> **THE REQUEST**
Exactly as written, set down the lines from the top of the entries through the line bearing "1000 1340 0.605", with every picture left out.

> **RECORDS FOR THE EXERCISE**
---*---
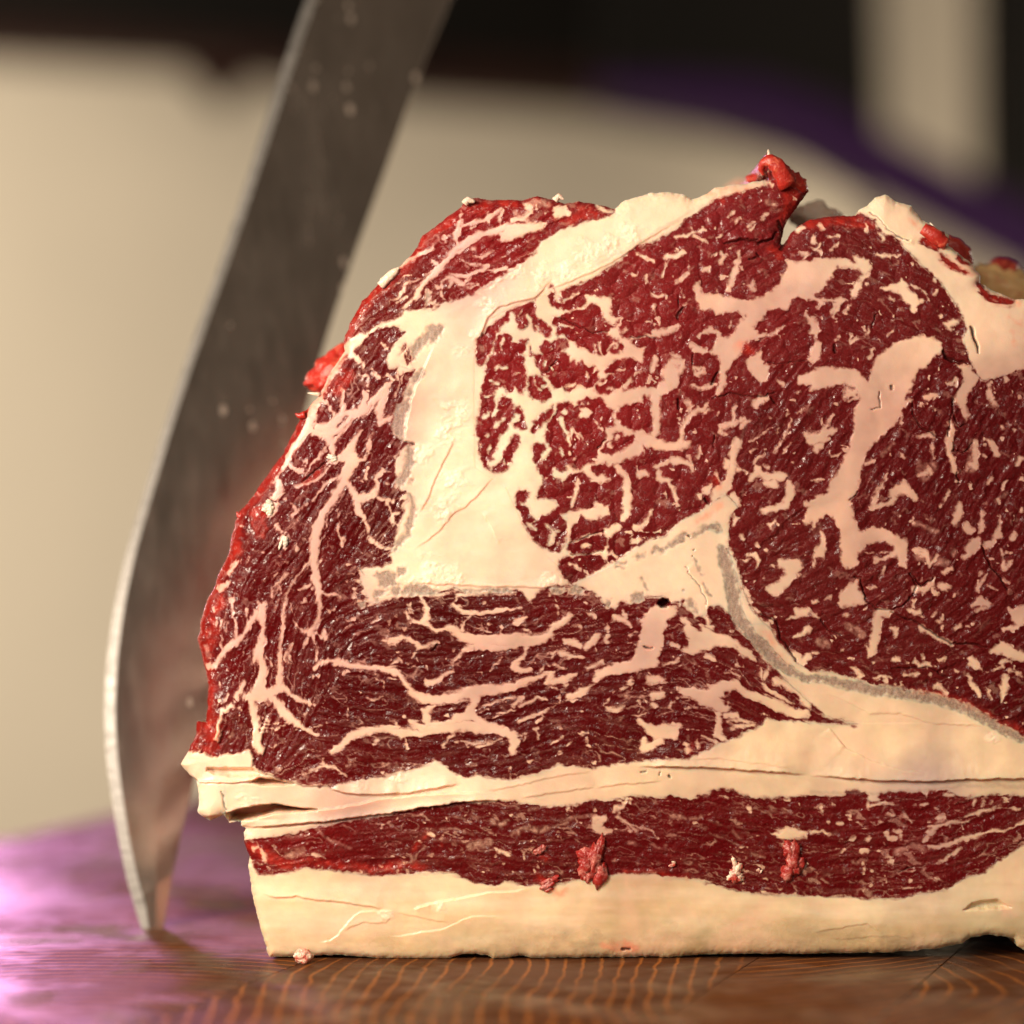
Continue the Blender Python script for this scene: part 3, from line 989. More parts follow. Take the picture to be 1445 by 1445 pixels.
FATCOL = """650 650 0.830 0.6450 0.4750
600 800 0.830 0.6450 0.4750
560 450 0.830 0.6450 0.4750
760 600 0.830 0.6450 0.4750
950 470 0.590 0.3730 0.3070
900 620 0.598 0.3800 0.3070
1000 560 0.583 0.3590 0.2930
1100 450 0.583 0.3520 0.2930
1280 600 0.566 0.3300 0.2640
1230 780 0.566 0.3520 0.2780
1400 800 0.551 0.3300 0.2700
1400 560 0.551 0.3370 0.2700
920 300 0.840 0.6450 0.4770
820 360 0.830 0.6450 0.4750
1260 320 0.840 0.6450 0.4770
1360 450 0.840 0.6450 0.4770
900 800 0.840 0.6450 0.4770
980 800 0.840 0.6450 0.4770
1000 1000 0.583 0.3730 0.3070
900 900 0.583 0.3660 0.3070
700 950 0.566 0.3520 0.2930
480 900 0.583 0.3520 0.3070
360 900 0.615 0.3800 0.3290
430 700 0.615 0.3800 0.3370
520 600 0.615 0.3800 0.3370
640 370 0.598 0.3730 0.3370
1250 1040 0.840 0.6350 0.4200
1400 1060 0.840 0.6350 0.4200
1080 1050 0.840 0.6350 0.4200
350 1120 0.840 0.6450 0.4770
300 1080 0.840 0.6450 0.4770
600 1110 0.840 0.6450 0.4770
900 1100 0.840 0.6350 0.4200
1300 1110 0.559 0.3970 0.3440
900 1180 0.514 0.2990 0.2490
1300 1180 0.514 0.3130 0.2640
500 1180 0.535 0.3180 0.2770
450 1260 0.860 0.6550 0.4350
420 1320 0.860 0.6550 0.4350
620 1270 0.860 0.6550 0.4350
600 1320 0.860 0.6550 0.4350
800 1290 0.860 0.6550 0.4350
1000 1290 0.860 0.6550 0.4350
900 1335 0.683 0.5150 0.2850
1200 1300 0.860 0.6550 0.4350
1200 1335 0.605 0.4960 0.2760
1400 1250 0.860 0.6550 0.4350
1400 1300 0.605 0.5060 0.3200
620 1345 0.703 0.5530 0.3200
1000 1340 0.605 0.4770 0.2490"""
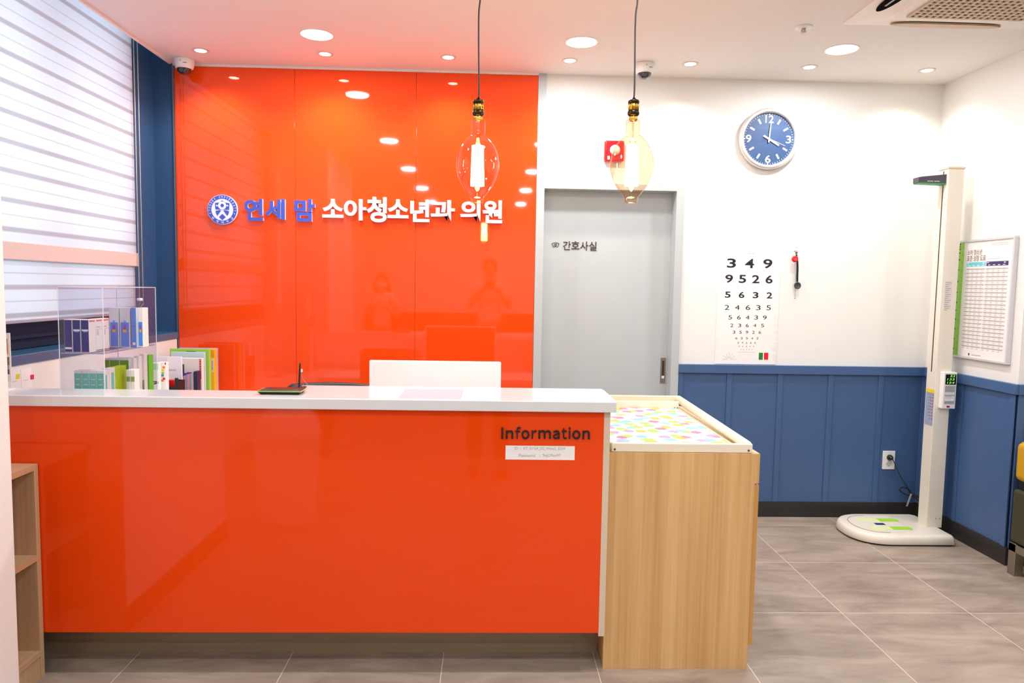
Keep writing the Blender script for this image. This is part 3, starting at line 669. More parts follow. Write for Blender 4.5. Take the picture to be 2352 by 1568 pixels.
def lens_poly(L_, w_): return [(L_*math.cos(a_)*(1), w_*math.sin(a_)*(1 if True else 0)) for a_ in [2*math.pi*i/28 for i in range(28)]]
for k, (dx, dy) in enumerate(((-1, 0), (0, 1), (1, 0), (0, -1))):
    c = Vector((axc+dx*.415, ayc+dy*.415, ZC-.014)); u_ = Vector((abs(dy), abs(dx), 0)); v_ = Vector((dx, dy, 0))
    nn = (v_+Vector((0, 0, .0))).normalized(); tilt_v = (v_*1.0+Z_*.13).normalized()
    m = MB(); pts = [(x*(1), y) for x, y in [(math.copysign(abs(math.cos(a_))**.6, math.cos(a_))*.27, math.sin(a_)*(.045 if k == 1 else .032)) for a_ in [2*math.pi*i/32 for i in range(32)]]]
    m.prism(pts, c-Z_*.004, u_, tilt_v, -Z_*.002); m.build('air_slot', M('slot_shaded_beige', '#b3946f', .6) if k == 1 else slot, t)
    m = MB(); m.box(c.x-(abs(dy)*.2+abs(dx)*.004), c.x+(abs(dy)*.2+abs(dx)*.004), c.y-(abs(dx)*.2+abs(dy)*.004), c.y+(abs(dx)*.2+abs(dy)*.004), c.z-.009, c.z-.006) if k != 1 else m.prism([(x*.99, y*.8) for x, y in pts], c-Z_*.0063, u_, tilt_v, -Z_*.003)
    m.build('vane', M('vane_beige', '#cbb39a', .5) if k == 1 else M('vane_grey', '#9a938e', .4), t)
p = at(1900, 0, Z=ZC)
m = MB(); m.box(p.x-.45, p.x, p.y-.45, p.y, ZC-.003, ZC); struct(m, 'trim_access_panel', ceil_paint)
#==BLIND==
XB = -2.03; BY0, BY1 = 2.46, 4.185
bt = thing('zebra_blind', (XB, 3.3, 2.9), 'white translucent zebra roller blind with beige bottom bar over the left window', 'blind')
def sheet(name, x, z0, z1, y0, y1):
    m = MB(); v = [m.b.verts.new(p) for p in ((x, y0, z0), (x, y1, z0), (x, y1, z1), (x, y0, z1))]; m.face(v)
    o = m.build(name, blind_fabric, bt, org=(0, 0, 0)); return o
sheet('fabric', XB, 1.60, 3.02, BY0, BY1)
sheet('fabric', XB-.012, 1.285, 1.60, BY0, BY1+.003)
m = MB(); m.box(XB-.008, XB+.010, BY0, BY1+.004, 1.545, 1.622, .004); m.build('bottom_bar', M('beige_rail', '#d8cac6', .45), bt)
m = MB(); m.box(XB-.016, XB-.006, BY0, BY1+.004, 1.272, 1.287, .003); m.build('lower_bar', M('grey_rail', '#9fa0ab', .45), bt)
m = MB(); m.cyl((XB-.01, BY0, 3.02), (XB-.01, BY1, 3.02), .02, 16); m.build('roller', white_pl, bt)
for i in range(12):
    m = MB(); zc = 2.652-.1223*i+.052; 
    if zc < 1.66: continue
    m.box(XB-.006, XB-.003, BY1-.001, BY1+.010, zc-.026, zc+.004); m.build('layer_edge', M('fabric_shadow_side', '#565a78', .7), bt)
for i, px_ in enumerate((313.5, 322)):
    p = at(px_, 400, X=XB+.02); m = MB()
    m.tube([(XB+.02, p.y, 2.95), (XB+.02, p.y+.002, 1.33)], .0028, 8); o = m.build('pull_cord', M('pale_bead_cord', '#b9bfb4', .35), bt)
m = MB(); m.tube([(XB+.02, at(313.5, 400, X=XB+.02).y, 1.33), (XB+.02, at(318, 700, X=XB+.02).y, 1.30), (XB+.02, at(322, 400, X=XB+.02).y+.002, 1.33)], .0028, 8); m.build('pull_cord', MATS['pale_bead_cord'], bt)
#==CHANGING TABLE==
CX0, CX1, CF, CB = .4575, 1.022, 2.64, 3.72
cb = thing('changing_cabinet', (.74, 3.1, 0), 'light oak laminate cabinet at the right end of the reception counter', 'cabinet')
m = MB(); m.box(CX0, CX1, CF, CF+.022, 0, .735, .0004); m.box(CX0, CX1+.016, CF, CF+.022, .735, .8495, .0004); m.box(CX0, CX1-.02, CF+.022, CB, .09, .822); m.box(CX0+.005, CX1-.05, CF+.03, CB-.02, 0, .09); m.box(CX0, CX1, CB-.022, CB, 0, .848, .0008)
m.build('carcass', oak, cb)
m = MB(); m.box(CX0, CX1+.016, CF+.0225, CB+.001, .825, .8495, .0004); m.box(CX1, CX1+.016, CF+.0225, CB, .735, .825, .0005); m.build('top', wood('oak_laminate_flat', '#c29a66', '#e0bd8a', 'Y'), cb)
for i in range(2):
    y0 = CF+.003+i*.538; m = MB(); m.box(CX1+.001, CX1+.018, y0, y0+.533, .095, .728, .0008); dr = m.build('door', wood('oak_laminate_side', '#c08a4a', '#cf9d5c'), cb)
    m = MB(); m.box(CX1+.018, CX1+.03, y0+(.44 if i == 0 else .08), y0+(.45 if i == 0 else .09), .55, .67, .001); m.build('handle', steel, dr)
tb = thing('changing_table', (.74, 3.1, .8495), 'cream wooden railed baby changing tray on top of the oak cabinet', 'changing table')
cream_w = M('cream_painted_wood', '#ece3cd', .4); cream_d = M('cream_side', '#e3d6b4', .4)
ZA = .850
m = MB(); m.box(CX0+.012, CX1-.012, CF+.004, CF+.022, ZA, ZA+.036, .004); m.build('front_rail', cream_w, tb)
p1 = at(1405, 914, Z=.905); yb_ = 3.66
m = MB(); m.box(CX0+.012, CX1-.025, yb_, yb_+.018, ZA, ZA+.062, .004); m.build('back_rail', cream_w, tb)
m = MB(); m.box(CX0+.012, CX1-.055, yb_-.11, yb_-.09, ZA, ZA+.050, .003); m.build('cross_rail', cream_w, tb)
m = MB(); m.tube([(CX1-.028, CF+.022, ZA+.026), (CX1-.028, yb_, ZA+.046)], .019, 20); m.build('side_rail', cream_w, tb)
m = MB(); m.box(CX1-.062, CX1-.052, CF+.022, yb_-.01, ZA, ZA+.014, .001); m.box(CX1-.045, CX1-.012, CF+.022, yb_, ZA, ZA+.006); m.build('rail_track', cream_d, tb)
m = MB(); m.box(CX0+.012, CX0+.024, CF+.022, yb_, ZA, ZA+.030, .002); m.build('left_rail', cream_w, tb)
m = MB(); m.box(CX0+.026, CX1-.066, CF+.024, yb_-.112, ZA, ZA+.018, .006); m.build('mat', pastel, tb)
for x in (CX0+.024, CX1-.028):
    m = MB(); m.use(M('screw_ring', '#c9b48c', .4)).cyl((x, CF+.0045, ZA+.011), (x, CF+.003, ZA+.011), .0052, 16); m.use(M('screw_dark', '#5a4638', .4)).cyl((x, CF+.0032, ZA+.011), (x, CF+.0025, ZA+.011), .0038, 12)
    m.build('screw', None, tb)
m = MB(); m.use(cream_w).box(CX1-.085, CX1-.055, yb_-.112, yb_-.110, ZA+.006, ZA+.032)
for x in (CX1-.077, CX1-.063): m.use(MATS['screw_dark']).cyl((x, yb_-.112, ZA+.02), (x, yb_-.1135, ZA+.02), .0025, 10)
m.build('bracket', None, tb)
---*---
> **REPLY TO THE TASK**
Continue the Blender Python script for this scene: part 3, from line 989. More parts follow. Take the picture to be 1445 by 1445 pixels.
FATCOL = """650 650 0.830 0.6450 0.4750
600 800 0.830 0.6450 0.4750
560 450 0.830 0.6450 0.4750
760 600 0.830 0.6450 0.4750
950 470 0.590 0.3730 0.3070
900 620 0.598 0.3800 0.3070
1000 560 0.583 0.3590 0.2930
1100 450 0.583 0.3520 0.2930
1280 600 0.566 0.3300 0.2640
1230 780 0.566 0.3520 0.2780
1400 800 0.551 0.3300 0.2700
1400 560 0.551 0.3370 0.2700
920 300 0.840 0.6450 0.4770
820 360 0.830 0.6450 0.4750
1260 320 0.840 0.6450 0.4770
1360 450 0.840 0.6450 0.4770
900 800 0.840 0.6450 0.4770
980 800 0.840 0.6450 0.4770
1000 1000 0.583 0.3730 0.3070
900 900 0.583 0.3660 0.3070
700 950 0.566 0.3520 0.2930
480 900 0.583 0.3520 0.3070
360 900 0.615 0.3800 0.3290
430 700 0.615 0.3800 0.3370
520 600 0.615 0.3800 0.3370
640 370 0.598 0.3730 0.3370
1250 1040 0.840 0.6350 0.4200
1400 1060 0.840 0.6350 0.4200
1080 1050 0.840 0.6350 0.4200
350 1120 0.840 0.6450 0.4770
300 1080 0.840 0.6450 0.4770
600 1110 0.840 0.6450 0.4770
900 1100 0.840 0.6350 0.4200
1300 1110 0.559 0.3970 0.3440
900 1180 0.514 0.2990 0.2490
1300 1180 0.514 0.3130 0.2640
500 1180 0.535 0.3180 0.2770
450 1260 0.860 0.6550 0.4350
420 1320 0.860 0.6550 0.4350
620 1270 0.860 0.6550 0.4350
600 1320 0.860 0.6550 0.4350
800 1290 0.860 0.6550 0.4350
1000 1290 0.860 0.6550 0.4350
900 1335 0.683 0.5150 0.2850
1200 1300 0.860 0.6550 0.4350
1200 1335 0.605 0.4960 0.2760
1400 1250 0.860 0.6550 0.4350
1400 1300 0.605 0.5060 0.3200
620 1345 0.703 0.5530 0.3200
1000 1340 0.605 0.4770 0.2490"""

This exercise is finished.